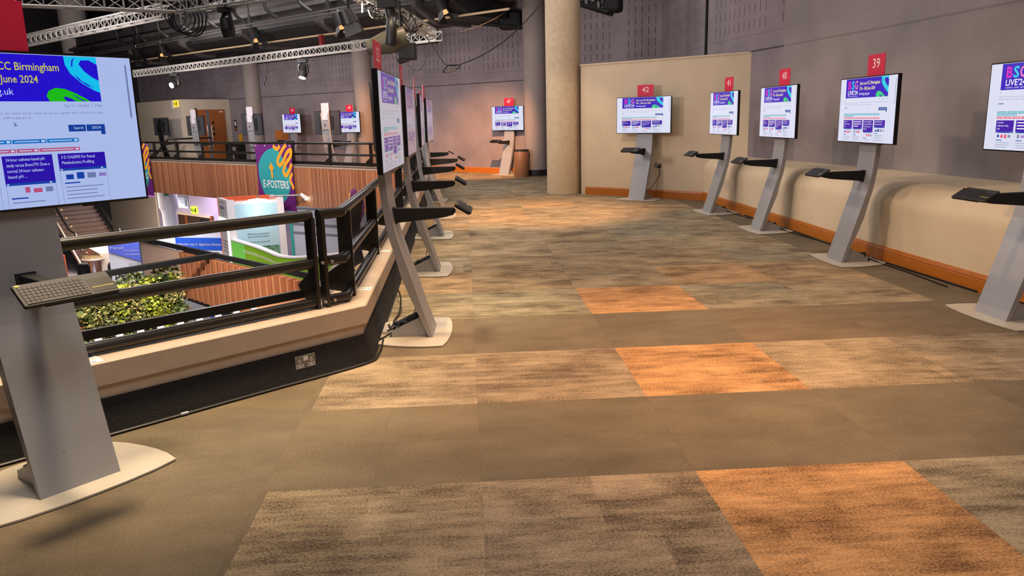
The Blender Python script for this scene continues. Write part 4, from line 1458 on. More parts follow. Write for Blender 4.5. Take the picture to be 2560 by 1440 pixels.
mb = MB().tube([(-2.46, 19.0, 3.42), (-2.42, 19.0, 3.1), (-2.25, 18.9, 2.86), (-2.05, 18.7, 2.80), (-1.9, 18.6, 2.93), (-1.78, 18.45, 3.2), (-1.76, 18.38, 3.42)], 0.008, M['cable'], 5, 5)
tag(mb.build('hanging_loop', world=True, shade=True), 'thin black cable loop hanging under the right end of the long truss', 'cable')
mb = MB().tube([(-1.55, 19.5, 3.62), (-0.6, 19.5, 3.85), (0.2, 19.5, 4.25), (0.85, 19.5, 4.75)], 0.005, M['cable'], 5, 5)
tag(mb.build('thin_wire', world=True), 'thin wire climbing to the right in front of the slotted back wall', 'wire')
mb = MB().tube([(-7.15, 23.13, 3.45), (-7.06, 23.13, 3.05), (-6.99, 23.13, 2.98)], 0.006, M['cable'], 5, 4)
mb.tube([(-6.86, 23.13, 3.42), (-6.88, 23.13, 3.12), (-6.93, 23.13, 3.0)], 0.006, M['cable'], 5, 4)
rt = empty('hanging_microphone', (-6.98, 23.13, 2.75))
tag(rt, 'small black microphone dangling on wires below the long truss', 'microphone')
mb.build('wire', rt, world=True)
MB().cyl((-6.93, 23.13, 3.0), (-7.03, 23.11, 2.78), 0.035, M['black'], 10).build('capsule', rt, world=True, shade=True)


# ---------------------------------------------------------------- gantry and soffit under the ceiling
W0 = (-0.41, 24.29)


def G(s, off, z):
    return (W0[0] + DF[0] * s + NF[0] * off, W0[1] + DF[1] * s + NF[1] * off, z)


def gsweep(prof, s0, s1, m, mb=None):
    mb = mb or MB()
    n = len(prof)
    vs = [G(s0, o, z) for o, z in prof] + [G(s1, o, z) for o, z in prof]
    fs = [(j, (j + 1) % n, n + (j + 1) % n, n + j) for j in range(n)] + [tuple(range(n)), tuple(range(2 * n - 1, n - 1, -1))]
    return mb.add(vs, fs, m)


rt = empty('ceiling_gantry', G(8, -2.6, 4.3))
tag(rt, 'long dark ceiling gantry with grey ribs along the back of the hall', 'gantry')
mb = gsweep([(-2.45, 4.86), (-2.45, 5.30), (-2.60, 5.30), (-2.60, 5.42), (-2.30, 5.42), (-2.30, 5.9), (-2.55, 5.9), (-2.55, 6.05), (-0.6, 6.05), (-0.6, 4.86)], -3.0, 26, M['fascia'])
mb.build('grey_fascia', rt, world=True)
mb = gsweep([(-2.74, 4.80), (-2.72, 4.68), (-2.02, 4.38), (-0.7, 4.38), (-0.7, 4.84), (-2.70, 4.84)], -1.2, 25, M['soffit'])
mb.build('dark_underside', rt, world=True)
for k in range(6):
    s = 0.17 + 4.46 * k
    gsweep([(-2.95, 4.92), (-2.95, 4.70), (-2.15, 4.28), (-0.8, 4.28), (-0.8, 4.92)], s - 0.09, s + 0.09, M['fascia']).build('rib', rt, world=True)
    mb = gsweep([(-2.92, 4.92), (-2.78, 4.92), (-2.85, 5.34)], s - 0.55, s - 0.50, M['dark'])
    mb.add([G(s - 0.72, -2.9, 4.92), G(s - 0.36, -2.9, 4.92), G(s - 0.52, -2.9, 5.42)], [(0, 1, 2)], M['dark'])
    mb.cyl(G(s - 0.52, -2.88, 5.3), G(s - 0.52, -2.88, 9.4), 0.02, M['dark'], 6)
    mb.build('hanger', rt, world=True)
for z, o_ in ((4.97, -3.0), (4.86, -3.05)):
    MB().cyl(G(-2, o_, z), G(25, o_, z), 0.022, M['fascia'], 8).build('guard_rail', rt, world=True)
o = MB().cyl(G(-2.6, -2.16, 4.40), G(22, -2.85, 4.40), 0.032, M['pipe'], 10).build('lighting_bar', world=True, shade=True)
tag(o, 'long cream-lit lighting bar below the dark ceiling gantry', 'lighting bar')
hk = None
for k in range(10):
    s = 1.05 + 1.86 * k
    mb = MB().tube([G(s, -3.45, 9.4), G(s, -3.45, 6.2), G(s, -3.45, 5.42), G(s - 0.04, -3.42, 5.22), G(s - 0.22, -3.30, 5.05), G(s - 0.30, -3.22, 4.98)], 0.055, M['dark'], 8, 5)
    mb.cyl(G(s, -3.45, 5.55), G(s - 0.28, -3.35, 5.55), 0.045, M['dark'], 8)
    t_ = mb.build('hook_pipe', world=True, shade=True)
    tag(t_, 'dark curved-foot pipe hanging in the row in front of the grey gantry', 'pipe', 'hooked pipes hanging from the ceiling')
gsweep([(-0.45, 4.05), (-0.03, 4.05), (-0.03, 6.0), (-0.45, 6.0)], 2.3, 13.2, M['matte']).build('x')  # solid black mass painting the shadowed recess behind the gantry
o = bpy.data.objects['x']
o.name = 'black_drape_box'
tag(o, 'black box standing in for the dark recess along the top of the slotted back wall', 'recess')


def par_can(s, off, z, label, warm=True):
    p = Vector(G(s, off, z))
    rt = empty('par_can', p)
    tag(rt, label, 'stage lamp', 'barn-door lamps on the gantry')
    MB().cyl((0, 0, 0), (0, 0, -0.14), 0.02, M['steel'], 8).build('clamp', rt)
    d = Vector((0.38, -0.28, -0.9)).normalized()
    c = Vector((0.04, -0.03, -0.34))
    hd = MB().cyl(c - d * 0.22, c + d * 0.20, 0.155, M['barn'], 16, 0.165).build('can', rt, shade=True)
    MB().cyl(c + d * 0.201, c + d * 0.206, 0.14, M['glowwarm'] if warm else M['tvback'], 16).build('lens', hd)
    u = d.orthogonal().normalized()
    w = d.cross(u)
    for e, f_ in ((u, w), (-u, w), (w, u), (-w, u)):
        q = [c + d * 0.20 + e * 0.165 + f_ * 0.10, c + d * 0.20 + e * 0.165 - f_ * 0.10, c + d * 0.42 + e * 0.25 - f_ * 0.14, c + d * 0.42 + e * 0.25 + f_ * 0.14]
        q2 = [v + e * 0.006 for v in q]
        MB().hexa(q + q2, M['barn']).build('barn_door', rt)
    return rt


par_can(15.0, -3.0, 4.95, 'barn-door lamp with a glowing flap on the gantry, right of the nearest screen top')
par_can(17.2, -3.0, 4.95, 'unlit barn-door lamp on the gantry, tucked against the nearest screen corner', False)
par_can(8.15, -3.0, 4.95, 'barn-door lamp on the gantry above the middle of the long truss')
par_can(3.45, -3.0, 4.95, 'barn-door lamp on the gantry beside the dark trough left of the olive lamp')
par_can(-0.85, -2.9, 4.95, 'barn-door lamp on the gantry above the right end of the long truss')
o = MB().fbox(G(4.9, -2.62, 0)[:2], DF, -0.07, 0.07, -0.05, 0.05, 4.02, 4.36, M['darkred']).build('red_box', world=True)
tag(o, 'small dark red box hung on the cream lighting bar', 'box')
truss('black_truss', (-1.75, 24.0, 4.86), (0.35, 23.3, 4.55), 0.34, 'black perforated truss arm hanging at the top, left of the beige column', M['matte'], 0.05, 0.5)
o = MB().fbox((0.35, 23.3), (0.95, -0.31), -0.55, 0.15, -0.2, 0.2, 4.14, 4.64, M['matte']).build('truss_end_box', world=True, bevel=0.1)
tag(o, 'black angular end box on the black truss arm left of the beige column', 'box')
truss('black_truss', (1.55, 18.3, 4.45), (2.3, 17.9, 4.15), 0.30, 'black truss end cut by the top edge, right of the beige column', M['matte'], 0.05, 0.3)
o = MB().fbox((2.4, 17.85), (0.88, -0.47), -0.25, 0.15, -0.18, 0.18, 3.86, 4.2, M['matte']).build('truss_end_box', world=True, bevel=0.08)
tag(o, 'black end box cut by the top edge, right of the beige column', 'box')
for p, w_, lb in (((-10.6, 31.6), 1.6, 'black speaker wedge under the gantry above the yellow exit sign'), ((-13.6, 34.2), 1.4, 'black speaker wedge under the gantry just right of the nearest screen')):
    vs = []
    for dz in (0, 1):
        for a, b in ((-w_ / 2, -0.4), (w_ / 2, -0.4), (w_ / 2, 0.4), (-w_ / 2, 0.4)):
            q = (p[0] - DF[0] * a * (1 - 0.25 * (1 - dz)) + NF[0] * b, p[1] - DF[1] * a * (1 - 0.25 * (1 - dz)) + NF[1] * b, 3.98 + 0.40 * dz)
            vs.append(q)
    o = MB().hexa(vs, M['matte']).build('speaker_wedge', world=True, bevel=0.03)
    tag(o, lb, 'speaker')

# ---------------------------------------------------------------- hall below
ZL = -4.6
struct(MB().box(-26, 6, -3.6, 44, ZL - 0.1, ZL, mat('hall_carpet', (112, 108, 112), 0.9, noise=0.1, nscale=8)).build('floor_lower', world=True))
LW = along(FB, DF, 0, NF, 4.0)
run_wall('wall_lower', along(LW, DF, 30), along(LW, DF, -9), ZL, -0.84, 0.2, M['lav'])
run_wall('wall_stair', along(LW, DF, 28.5, NF, -0.02), along(LW, DF, 22.7, NF, -0.02), ZL, -0.86, -0.08, M['beige'])
r = empty('door_2', (-15.3, 37.6, ZL))
struct(r)
a0, a1 = along(LW, fd, -17.55), along(LW, fd, -13.85)
for s0, s1, z0, z1, mm, nm, th in ((-20.65, -17.0, -2.62, -2.52, M['beige'], 'door_head', 0.10), (-17.15, -17.0, ZL, -2.52, M['door'], 'jamb', 0.12),
                                   (-20.55, -17.15, ZL, -2.62, M['walnut'], 'dark_opening', 0.03), (-19.75, -19.6, ZL, -2.62, M['door'], 'jamb', 0.06), (-18.3, -17.4, ZL, -2.7, M['matte'], 'opening_shade', 0.05)):
    MB().fbox(LW, fd, s0, s1, 0.0, th, z0, z1, mm).build(nm, r, world=True)
exit_sign('exit_sign', LW, fd, -18.75, -2.50, 0.58, 0.34, 'lit green exit sign on the lavender wall over the lower doorway', M['signl'], M['signg'])
r = panel('toilet_sign', along(FB, DF, 12.35, NF, 0.4), fd, -0.42, 0.42, -1.50, -1.02, M['white'], 'white hanging toilet sign with two figures under the far balcony', 'sign', 0.03)
TS = along(FB, DF, 12.35, NF, 0.4)
mb = MB()
for s in (0.20, 0.30):
    mb.fbox(TS, fd, s - 0.03, s + 0.03, 0.03, 0.034, -1.42, -1.16, M['ink'])
    c = along(TS, fd, s, NF, 0)
    mb.cyl((c[0] - NF[0] * 0.028, c[1] - NF[1] * 0.028, -1.12), (c[0] - NF[0] * 0.036, c[1] - NF[1] * 0.036, -1.12), 0.026, M['ink'], 10)
put_text(mb, 'Toilets', lambda x, y: (TS[0] + fd[0] * (x - 0.16) - NF[0] * 0.034, TS[1] + fd[1] * (x - 0.16) - NF[1] * 0.034, -1.30 + y), M['lgrey'], 0.10, 0.26)
mb.build('pictogram', r, world=True)
panel('camera_sign', along(FB, DF, 13.35, NF, 0.2), fd, -0.12, 0.22, -1.12, -0.88, M['lgrey'], 'small grey and green pictogram sign left of the toilet sign', 'sign', 0.03, 0, (('pictogram', -0.02, 0.18, -1.08, -0.92, M['signg'], 0.004),))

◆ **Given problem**
With the pictures left out, restate word for word every line of the data above, from the first down to the line that contains "return (W0[0] +".

◆ **Response to this exercise**
The Blender Python script for this scene continues. Write part 4, from line 1458 on. More parts follow. Write for Blender 4.5. Take the picture to be 2560 by 1440 pixels.
mb = MB().tube([(-2.46, 19.0, 3.42), (-2.42, 19.0, 3.1), (-2.25, 18.9, 2.86), (-2.05, 18.7, 2.80), (-1.9, 18.6, 2.93), (-1.78, 18.45, 3.2), (-1.76, 18.38, 3.42)], 0.008, M['cable'], 5, 5)
tag(mb.build('hanging_loop', world=True, shade=True), 'thin black cable loop hanging under the right end of the long truss', 'cable')
mb = MB().tube([(-1.55, 19.5, 3.62), (-0.6, 19.5, 3.85), (0.2, 19.5, 4.25), (0.85, 19.5, 4.75)], 0.005, M['cable'], 5, 5)
tag(mb.build('thin_wire', world=True), 'thin wire climbing to the right in front of the slotted back wall', 'wire')
mb = MB().tube([(-7.15, 23.13, 3.45), (-7.06, 23.13, 3.05), (-6.99, 23.13, 2.98)], 0.006, M['cable'], 5, 4)
mb.tube([(-6.86, 23.13, 3.42), (-6.88, 23.13, 3.12), (-6.93, 23.13, 3.0)], 0.006, M['cable'], 5, 4)
rt = empty('hanging_microphone', (-6.98, 23.13, 2.75))
tag(rt, 'small black microphone dangling on wires below the long truss', 'microphone')
mb.build('wire', rt, world=True)
MB().cyl((-6.93, 23.13, 3.0), (-7.03, 23.11, 2.78), 0.035, M['black'], 10).build('capsule', rt, world=True, shade=True)


# ---------------------------------------------------------------- gantry and soffit under the ceiling
W0 = (-0.41, 24.29)


def G(s, off, z):
    return (W0[0] + DF[0] * s + NF[0] * off, W0[1] + DF[1] * s + NF[1] * off, z)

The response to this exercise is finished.